Return, exactly as written, the lines that start at the one holding "Model this scene" and end at the one holding "SC.cycles.sample_clamp_indirect = 6", with both of those lines kept. Skip any pictures.

— Start of DATASET ENTRIES —

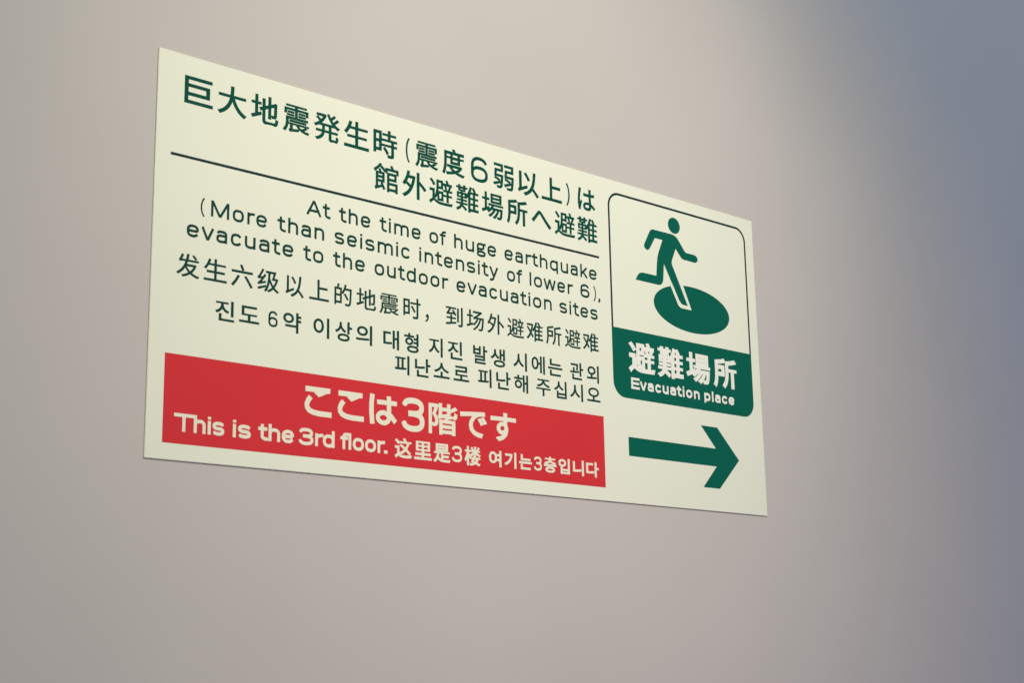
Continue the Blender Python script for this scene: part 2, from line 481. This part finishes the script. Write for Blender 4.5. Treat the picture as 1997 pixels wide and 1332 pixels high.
L.build('lettering', M_CREAM, band, 'cream Korean words 여기는3층입니다')

# pictogram panel
FX0, FX1, FY0, FY1, FR, FW = 616.6, 879.9, 127.0, 385.0, 19.0, 2.9
PT = 212.6
o = rrect(FX0, FY0, FX1, FY1, FR, FR, FR, FR); i_ = rrect(FX0+FW, FY0+FW, FX1-FW, FY1-FW, FR-FW, FR-FW, FR-FW, FR-FW)
L = Layer(H1)
n = len(o)
ring = [[o[k], o[(k+1) % n], i_[(k+1) % n], i_[k]] for k in range(n)]
ring = [q for q in ring if max(p[1] for p in q) > PT]
ring = [[(p[0], max(p[1], PT)) for p in q] for q in ring]
L.add(ring); frame = L.build('pictogram_frame', M_LINE, sign)
L = Layer(H1); pp = rrect(FX0, FY0, FX1, PT, 0, 0, FR+1, FR+1); L.add([pp])
panel = L.build('green_panel', M_GREEN, sign)
em, b0 = fit_em('所', 160.2, 198.9, 1.2)
L = Layer(H2)
for t, a, b in PANEL: L.add(place_cjk(t, a, b, em, b0, 1.45, yfit=(160.6, 199.8)))
L.build('lettering', M_WHITE, panel, 'heavy white Japanese words 避難場所')
L = Layer(H2); set_row(L, PANEL_EN, 1, 0, 0, dict(base=139.7, cap=13.6, w=.20, track=-.05))
L.build('lettering', M_WHITE, panel, 'white words Evacuation place')

def tri_poly(L, pts):
    from mathutils.geometry import tessellate_polygon
    t = tessellate_polygon([[Vector((p[0], p[1], 0)) for p in pts]])
    k = len(L.v); L.v += [tuple(q) for q in pts]; L.f += [tuple(a + k for a in q) for q in t]

# safe-ground ellipse, with the pale gap round the leg left open
ell = [(766.2 + 72.6*math.cos(a), 255.6 + 30.3*math.sin(a)) for a in [2*math.pi*k/96 for k in range(96)]]
L = Layer(H1); L.add([ell]); L.build('safe_ground_ellipse', M_GREEN, sign)
gap = [(723.0, 286.5), (737.3, 261.6), (739.8, 257.4), (744.5, 254.9), (764.6, 254.9), (747.8, 290.0)]
L = Layer(H1 + .04); tri_poly(L, gap)
L.build('leg_outline', M_BOARD, sign)
body = [(693.0, 349.9), (735.5, 350.3), (742.6, 347.0), (757.2, 330.2), (777.6, 330.2), (782.0, 325.0), (777.6, 319.8), (750.2, 320.3),
        (738.7, 332.2), (729.3, 312.0), (757.6, 259.6), (747.0, 259.6), (742.3, 263.0), (715.3, 308.0), (712.6, 284.0), (707.6, 278.6),
        (662.0, 278.6), (667.6, 287.6), (674.7, 289.9), (700.3, 289.9), (703.4, 316.0), (714.4, 339.3), (700.3, 339.3), (688.8, 322.0),
        (683.8, 320.4), (679.3, 324.6), (680.2, 328.2)]
rad = [5, 4, 5, 3, 4, 5, 4, 3, 0, 4, 0, 3, 3, 0, 4, 4, 0, 5, 4, 0, 8, 0, 0, 4, 4, 4, 4]
sb = smooth_poly(body, rad, 5)
L = Layer(H1 + .08); tri_poly(L, sb)
fig = L.build('running_figure', M_GREEN, sign)
head = [(737.4 + 11.3*math.cos(a), 362.6 + 10.6*math.sin(a)) for a in [2*math.pi*k/40 for k in range(40)]]
L = Layer(H1 + .08); L.add([head]); L.build('head', M_GREEN, fig)

# arrow
arrow = [(639.3, 79.7), (639.3, 56.8), (799.4, 56.8), (772.4, 28.9), (803.8, 28.9), (844.2, 68.1), (803.8, 107.1), (772.4, 107.1), (799.4, 79.7)]
L = Layer(H1); tri_poly(L, arrow); L.build('arrow', M_GREEN, sign)
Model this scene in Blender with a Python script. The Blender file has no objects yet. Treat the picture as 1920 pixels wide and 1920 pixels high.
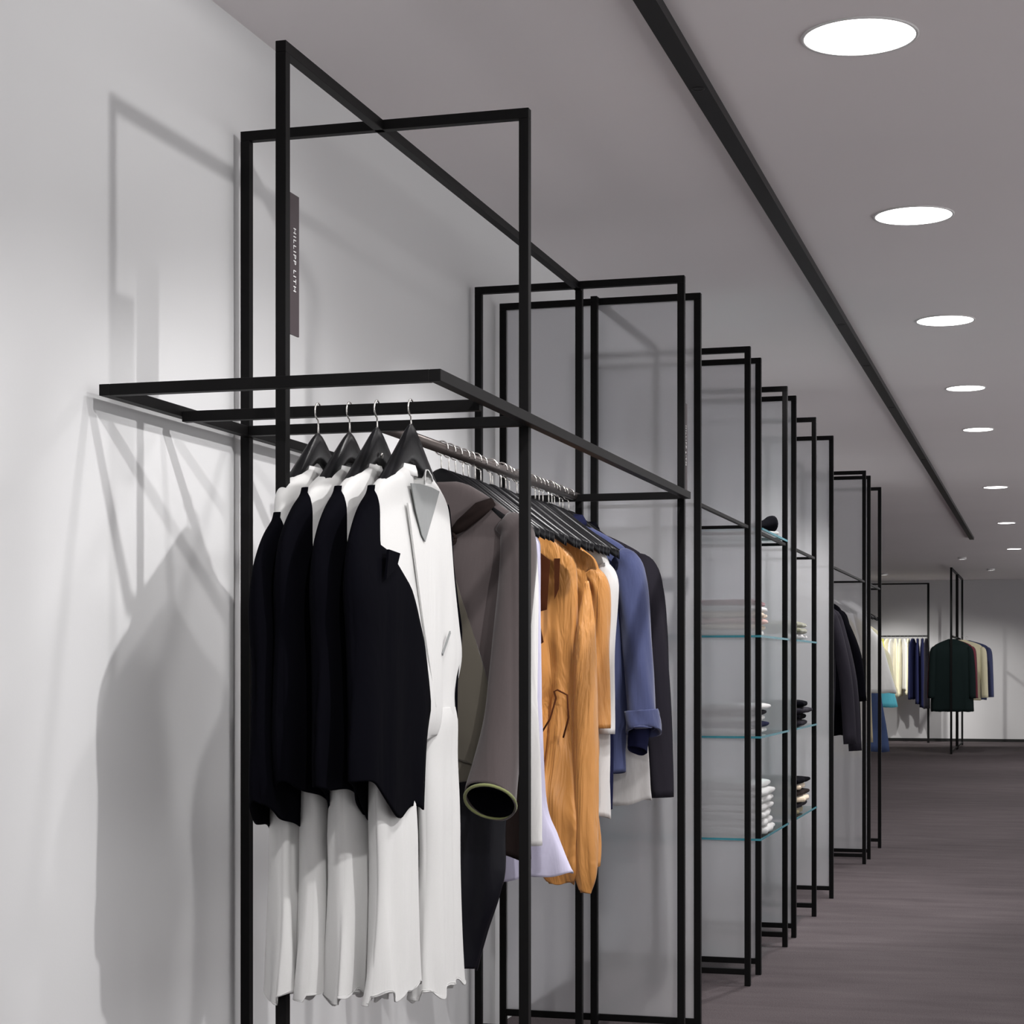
import bpy, bmesh, math, random
from mathutils import Vector, Matrix
PI = math.pi
random.seed(11)
SC = bpy.context.scene
COL = SC.collection
EYE = 1.275            # camera height; many heights below are "above eye level"

# ------------------------------------------------------------------ camera
YAW = math.radians(15.89)
cd = bpy.data.cameras.new('camera')
cam = bpy.data.objects.new('camera', cd); COL.objects.link(cam)
cam.location = (0, 0, EYE)
cam.rotation_euler = (PI/2, 0, YAW)
cd.sensor_width = 36; cd.lens = 36*3547/1920
cd.shift_y = 295/1920
cd.clip_start = 0.05; cd.clip_end = 100
SC.camera = cam

# ------------------------------------------------------------------ world / exposure
w = bpy.data.worlds.new('world'); SC.world = w; w.use_nodes = True
w.node_tree.nodes['Background'].inputs[0].default_value = (1.0, 0.985, 0.99, 1)
w.node_tree.nodes['Background'].inputs[1].default_value = 1.45  # even fill light, let in by the added wall openings
SC.view_settings.view_transform = 'Standard'
SC.view_settings.look = 'None'
SC.view_settings.exposure = 0.0
SC.view_settings.gamma = 1.0
SC.view_settings.use_curve_mapping = False
SC.cycles.use_denoising = True
SC.cycles.max_bounces = 10
SC.cycles.diffuse_bounces = 6
SC.cycles.sample_clamp_indirect = 6

CEIL = EYE + 1.58
# lamps: (x, y) of ceiling downlights, size, power
ROW_X = -0.458
def row_y(zc): return (zc - 0.125)/0.9618
ROW = [(row_y(zc), d) for zc, d in ((4.72, .275), (6.58, .262), (8.56, .25), (10.62, .21), (12.45, .19), (16.4, .20), (20.4, .18), (24.8, .18))]
DOWN_W = 70
DOWN_COL = (1.0, 0.975, 0.97)
WALL_SPOTS = [   # x, y, target, watts, radius, cone deg
    ((-0.46, 3.72), (-1.9, 3.6, 1.75), 26, .035, 105),
    ((-0.46, 2.0), (-1.5, 3.7, 0.9), 110, .03, 60),
    ((0.55, 3.1), (-1.4, 4.2, 1.2), 155, .03, 52),
    ((-0.46, 1.2), (-1.9, 2.6, 1.4), 10, .05, 110),
]

# ------------------------------------------------------------------ helpers
def tag(o, label=None, cat=None, group=None, kind=None):
    if label: o['label'] = label
    if cat: o['category'] = cat
    if group: o['group'] = group
    if kind: o['kind'] = kind
    return o

def thing(name, label, cat, loc=(0, 0, 0), rz=0, group=None):
    o = bpy.data.objects.new(name, None); COL.objects.link(o)
    o.location = loc; o.rotation_euler = (0, 0, rz); o.empty_display_size = .05
    return tag(o, label, cat, group)

def mk(name, verts, faces, mat, parent=None, smooth=False, loc=None):
    me = bpy.data.meshes.new(name)
    me.from_pydata([tuple(v) for v in verts], [], faces)
    me.materials.append(mat)
    if smooth:
        for p in me.polygons: p.use_smooth = True
    me.update()
    o = bpy.data.objects.new(name, me); COL.objects.link(o)
    if parent: o.parent = parent
    if loc: o.location = loc
    return o

class MB:
    def __init__(s): s.v = []; s.f = []
    def add(s, v, f):
        n = len(s.v); s.v += [tuple(p) for p in v]; s.f += [tuple(i+n for i in q) for q in f]
    def box(s, x0, x1, y0, y1, z0, z1):
        v = [(x, y, z) for z in (z0, z1) for y in (y0, y1) for x in (x0, x1)]
        s.add(v, [(0, 2, 3, 1), (4, 5, 7, 6), (0, 1, 5, 4), (2, 6, 7, 3), (0, 4, 6, 2), (1, 3, 7, 5)])
        return s
    def tube(s, pts, r, m=10, cap=True):
        pts = [Vector(p) for p in pts]; rings = []
        up = Vector((0, 0, 1))
        prev = None
        for i, p in enumerate(pts):
            a = pts[max(0, i-1)]; b = pts[min(len(pts)-1, i+1)]
            t = (b-a).normalized()
            if prev is None:
                n = t.cross(up)
                if n.length < 1e-3: n = t.cross(Vector((1, 0, 0)))
                n.normalize()
            else:
                n = (prev - t*prev.dot(t)).normalized()
            prev = n; bi = t.cross(n)
            rr = r[i] if isinstance(r, (list, tuple)) else r
            if not isinstance(rr, (list, tuple)): rr = (rr, rr)
            rings.append([p + n*math.cos(2*PI*k/m)*rr[0] + bi*math.sin(2*PI*k/m)*rr[1] for k in range(m)])
        v = [q for R in rings for q in R]; f = []
        for i in range(len(pts)-1):
            for k in range(m):
                f.append((i*m+k, i*m+(k+1) % m, (i+1)*m+(k+1) % m, (i+1)*m+k))
        if cap:
            f.append(tuple(range(m))[::-1]); f.append(tuple((len(pts)-1)*m+k for k in range(m)))
        s.add(v, f); return s
    def build(s, name, mat, parent=None, smooth=False, loc=None, bevel=0):
        o = mk(name, s.v, s.f, mat, parent, smooth, loc)
        bm = bmesh.new(); bm.from_mesh(o.data)
        bmesh.ops.recalc_face_normals(bm, faces=bm.faces)
        bm.to_mesh(o.data); bm.free()
        if bevel:
            md = o.modifiers.new('bevel', 'BEVEL'); md.width = bevel; md.segments = 2; md.limit_method = 'ANGLE'
        return o

def copy_tree(o, parent=None):
    c = o.copy(); COL.objects.link(c); c.parent = parent
    for ch in list(o.children): copy_tree(ch, c)
    return c

# ------------------------------------------------------------------ materials
def newmat(name):
    m = bpy.data.materials.new(name); m.use_nodes = True
    nt = m.node_tree; b = nt.nodes['Principled BSDF']
    return m, nt, b

def N(nt, t, **kw):
    n = nt.nodes.new(t)
    for k, v in kw.items():
        if k in n.inputs: n.inputs[k].default_value = v
        else: setattr(n, k, v)
    return n

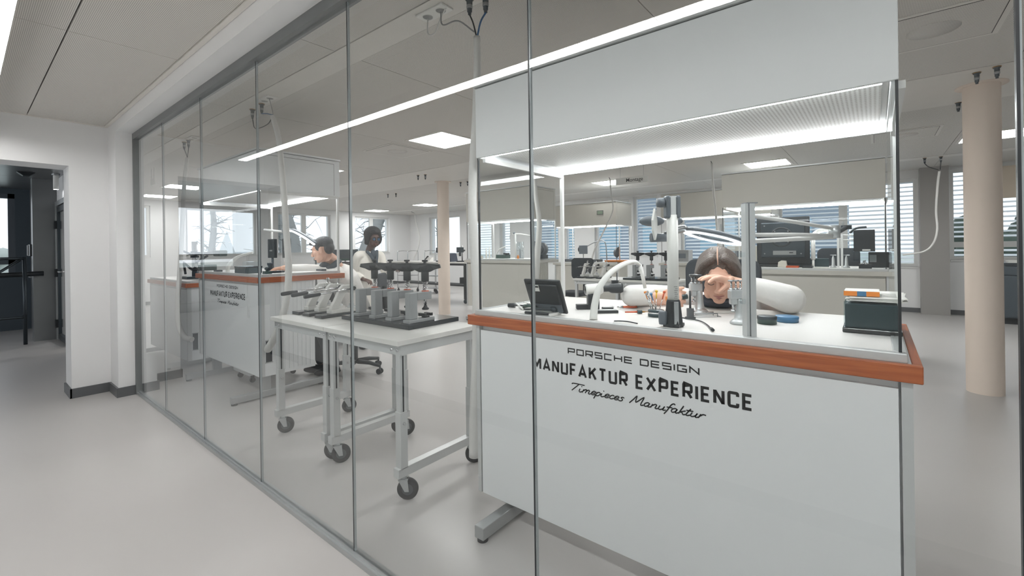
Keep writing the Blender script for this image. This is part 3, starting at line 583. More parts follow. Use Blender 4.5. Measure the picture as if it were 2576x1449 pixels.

— End of DATASET ENTRIES —

> _OUTPUT BELOW_:
Model this scene in Blender with a Python script. The Blender file has no objects yet. Treat the picture as 1920 pixels wide and 1920 pixels high.
import bpy, bmesh, math, random
from mathutils import Vector, Matrix
PI = math.pi
random.seed(11)
SC = bpy.context.scene
COL = SC.collection
EYE = 1.275            # camera height; many heights below are "above eye level"

# ------------------------------------------------------------------ camera
YAW = math.radians(15.89)
cd = bpy.data.cameras.new('camera')
cam = bpy.data.objects.new('camera', cd); COL.objects.link(cam)
cam.location = (0, 0, EYE)
cam.rotation_euler = (PI/2, 0, YAW)
cd.sensor_width = 36; cd.lens = 36*3547/1920
cd.shift_y = 295/1920
cd.clip_start = 0.05; cd.clip_end = 100
SC.camera = cam

# ------------------------------------------------------------------ world / exposure
w = bpy.data.worlds.new('world'); SC.world = w; w.use_nodes = True
w.node_tree.nodes['Background'].inputs[0].default_value = (1.0, 0.985, 0.99, 1)
w.node_tree.nodes['Background'].inputs[1].default_value = 1.45  # even fill light, let in by the added wall openings
SC.view_settings.view_transform = 'Standard'
SC.view_settings.look = 'None'
SC.view_settings.exposure = 0.0
SC.view_settings.gamma = 1.0
SC.view_settings.use_curve_mapping = False
SC.cycles.use_denoising = True
SC.cycles.max_bounces = 10
SC.cycles.diffuse_bounces = 6
SC.cycles.sample_clamp_indirect = 6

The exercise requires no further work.